Existe outro factor, este igualmente relevante, que me faz acreditar que esta IL não está preparada para ter responsabilidade na gestão do país, e dou três exemplos concretos: Açores, Porto e Madeira. Nos Açores o deputado eleito e membro da Comissão Executiva rasgou o acordo que tinha assinado com o PSD com vista à formação do governo regional, colocando em causa a estabilidade governativa da região, não sendo capaz de apontar um ponto concreto do acordo que não estivesse a ser cumprido. No Porto, e após o apoio da IL à candidatura de Rui Moreira, a deputada municipal e membro da IL demitiu-se do lugar de vice-presidente do grupo municipal do movimento de Rui Moreira e, desde aí, Rui Moreira e membros da coordenação do núcleo do Porto da IL entretêm-se a trocar mimos nas redes socias.
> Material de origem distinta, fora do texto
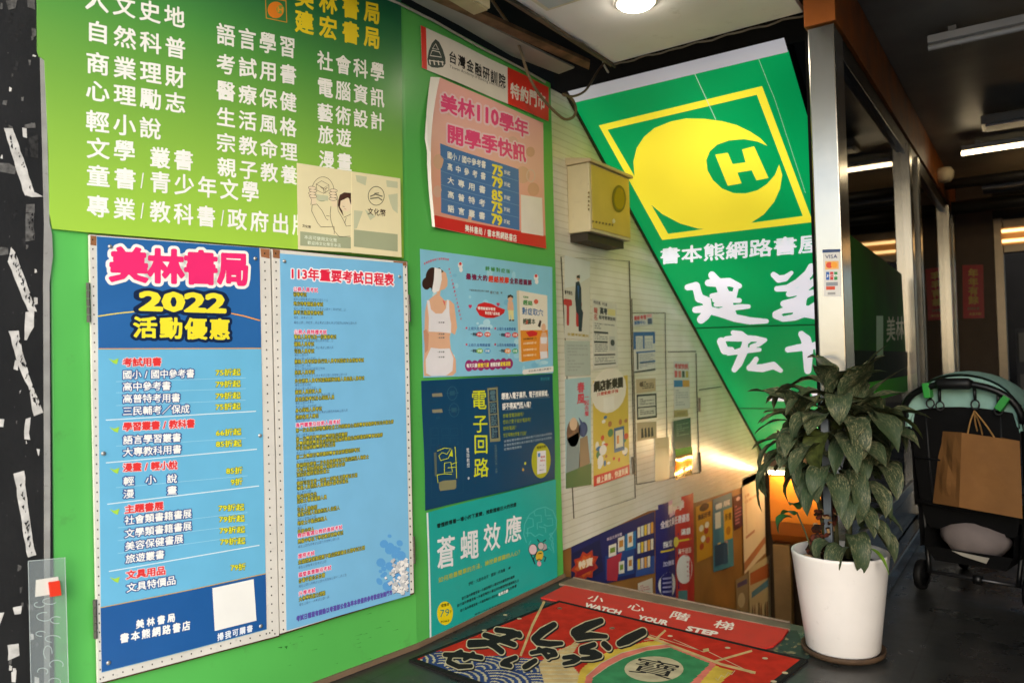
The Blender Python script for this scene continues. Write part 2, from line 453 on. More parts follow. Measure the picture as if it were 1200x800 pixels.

Na Madeira, o PSD preferiu entender-se com o PAN, mesmo depois de o deputado eleito pela Iniciativa Liberal (e membro da Comissão executiva) ter demonstrado abertura negocial, num claro falhanço daquele que deveria ser o objectivo principal do partido, influenciar a política do governo regional da Madeira.
Resumindo, a IL e os seus dirigentes actuais não possuem a maturidade que o actual momento exige, não estão à altura dos acontecimentos. Portugal vive um momento decisivo, agora não se trata de substituir uns políticos por outros, agora é mesmo para fazer diferente. É também por isso que deixo a Iniciativa Liberal.
PS: Não cometo o erro de confundir a clique dirigente da Iniciativa Liberal com a esmagadora maioria dos seus membros, muitos desiludidos com os partidos que têm governado o país e que viram na Iniciativa Liberal a solução, que como ficou demonstrado, claramente não é. Agradeço ao Carlos Guimarães Pinto a confiança que depositou em mim em 2019, mas deixo-lhe um último pedido, mais coragem e menos calculismo.